Russian tycoon leaves Kremlin-backed party

Author: 
LYNN BERRY | AP
Publication Date: 
Fri, 2011-09-16 00:40

Right Cause, a tacitly Kremlin-sponsored party headed by New Jersey Nets basketball team owner Mikhail Prokhorov, had been expected to draw on the support of opposition-minded and pro-business voters ahead of the Dec. 4 elections for the State Duma, Russia’s national parliament.
But in the wake of a mutiny within the party’s ranks, Prokhorov has announced he is ditching Right Cause.
“I personally call all those who back me to leave that puppet Kremlin party,” Prokhorov told a meeting of supporters in the Russian Academy of Sciences.
A breakaway faction of the Right Cause gathered across town to claim its right to the party.
The chaotic developments around the nominally pro-business party have injected an unusual degree of excitement into Russia’s largely static political scene. In the “managed democracy” system nurtured under Vladimir Putin’s rule as president and now prime minister, most parties represented in parliament have taken their cues from the Kremlin.
Right Cause, which has been led by Prokhorov since earlier this year, was created in 2008 as the result of a merger between three center-right parties. It currently has no deputies in parliament. It had been expected to make a healthy showing in the December election, but without the benefit of Prokhorov’s profile and financial resources, the future of the party now looks bleak.
Prokhorov, 46, was ranked Russia’s third wealthiest person in the most recent Forbes rich list with a fortune worth around $18 billion.
The Kremlin appears to be irked at Prokhorov’s appeal to potential voters for Putin’s overwhelmingly dominant United Russia party and his criticisms of the government — even though Prokhorov has been at pains to insist he should not be considered an opposition figure.
Even Thursday, Prokhorov stopped short of attacking either Putin or President Dmitry Medvedev, but instead lambasted Vladislav Surkov, the Kremlin’s seldom-glimpsed political strategist.
“We have a puppeteer in the country, who long ago privatized the political system and who for a long time has disinformed the leadership of the country about what is happening in the political system, who pressures the media, places people (in the media) and tries to manipulate public opinion,” he said, referring to Surkov.

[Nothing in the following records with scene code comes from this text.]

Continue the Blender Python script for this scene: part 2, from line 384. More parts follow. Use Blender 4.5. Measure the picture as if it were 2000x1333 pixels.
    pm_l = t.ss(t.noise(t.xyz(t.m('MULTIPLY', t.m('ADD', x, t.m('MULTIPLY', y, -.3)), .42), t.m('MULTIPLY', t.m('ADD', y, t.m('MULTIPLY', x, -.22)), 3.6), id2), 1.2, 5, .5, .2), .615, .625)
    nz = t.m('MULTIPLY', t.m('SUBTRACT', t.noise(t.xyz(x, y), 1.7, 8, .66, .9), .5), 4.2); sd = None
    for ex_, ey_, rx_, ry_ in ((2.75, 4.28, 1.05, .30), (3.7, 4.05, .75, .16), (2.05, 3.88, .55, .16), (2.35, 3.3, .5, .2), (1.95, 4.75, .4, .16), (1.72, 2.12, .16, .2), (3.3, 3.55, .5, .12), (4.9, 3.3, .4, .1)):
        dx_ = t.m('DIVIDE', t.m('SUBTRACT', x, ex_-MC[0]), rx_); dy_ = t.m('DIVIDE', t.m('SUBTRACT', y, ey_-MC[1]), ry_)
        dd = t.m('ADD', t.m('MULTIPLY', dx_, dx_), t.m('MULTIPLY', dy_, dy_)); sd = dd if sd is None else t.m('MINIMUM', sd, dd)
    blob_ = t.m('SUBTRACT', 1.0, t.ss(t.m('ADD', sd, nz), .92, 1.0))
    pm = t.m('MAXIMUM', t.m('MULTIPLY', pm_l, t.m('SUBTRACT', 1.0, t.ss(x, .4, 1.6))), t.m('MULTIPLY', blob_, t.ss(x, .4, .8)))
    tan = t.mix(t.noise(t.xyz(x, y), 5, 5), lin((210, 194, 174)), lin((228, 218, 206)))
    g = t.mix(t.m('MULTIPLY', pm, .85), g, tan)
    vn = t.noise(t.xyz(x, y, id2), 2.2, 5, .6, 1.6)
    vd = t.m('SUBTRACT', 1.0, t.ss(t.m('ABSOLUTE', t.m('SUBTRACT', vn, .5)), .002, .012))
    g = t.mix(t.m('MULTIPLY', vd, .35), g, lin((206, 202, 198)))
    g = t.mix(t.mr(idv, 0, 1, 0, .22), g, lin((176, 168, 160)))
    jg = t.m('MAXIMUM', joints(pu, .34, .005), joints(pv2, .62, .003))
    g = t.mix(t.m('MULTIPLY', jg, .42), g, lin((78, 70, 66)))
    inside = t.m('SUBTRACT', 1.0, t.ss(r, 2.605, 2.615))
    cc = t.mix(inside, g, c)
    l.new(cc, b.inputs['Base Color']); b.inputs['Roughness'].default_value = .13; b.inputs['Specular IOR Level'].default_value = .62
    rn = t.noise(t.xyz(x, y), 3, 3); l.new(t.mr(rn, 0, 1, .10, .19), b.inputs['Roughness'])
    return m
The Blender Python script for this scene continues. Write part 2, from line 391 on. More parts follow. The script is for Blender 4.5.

Several candidates put themselves forward Wednesday in a bid to depose Prokhorov as leader of Right Cause. Ostensibly, the cause of the split appears to have centered on anti-drug activist Yevgeny Roizman, who Prokhorov has insisted on including in the party list over the objections of many members.
Roizman is a contentious figure criticized by many for the harsh drug treatments that he has championed. Party officials have also complained that his previous criminal conviction for theft and fraud make him an unsuitable candidate.
One of Prokhorov’s main antagonists within Right Cause to emerge this week is Andrei Bogdanov, a leading Freemason who garnered 1.3 percent of the vote in a 2008 presidential run. Another is Andrei Dunayev, who sits on the party’s executive council.
Observers are divided over whether the drama surrounding Prokhorov has been orchestrated as an effort to create the artificial impression that he is a real opposition figure.
Masha Lipman, an analyst the Carnegie Moscow Center, said she believed the tension was “genuine,” but that this did not mean that Prokhorov and the Kremlin had never had talks about his political future.
“Otherwise, he would not have been able to go on television and campaign,” Lipman said.
Mikhail Delyagin, an economist attending Prokhorov’s congress as a guest, said the businessman had come into conflict with the Kremlin by forging his own path.
“He took off the Kremlin dog collar,” he said.
Already, the support of Russian government media appears to have slipped away from Prokhorov.
State television has given him a fair degree of favorable coverage in recent weeks, but the midday news of the main Channel One station made no reference at all to the furor around Right Cause, which has dominated Russian blogs this week.
NTV, a channel owned by state-owned energy company Gazprom, led its afternoon news bulletin with coverage of the breakaway Right Cause faction and showed only a brief clip of Prokhorov.
United Russia is expected to sweep the Duma elections, although authorities have grown visibly concerned over the disaffection and political apathy displayed by Russian voters.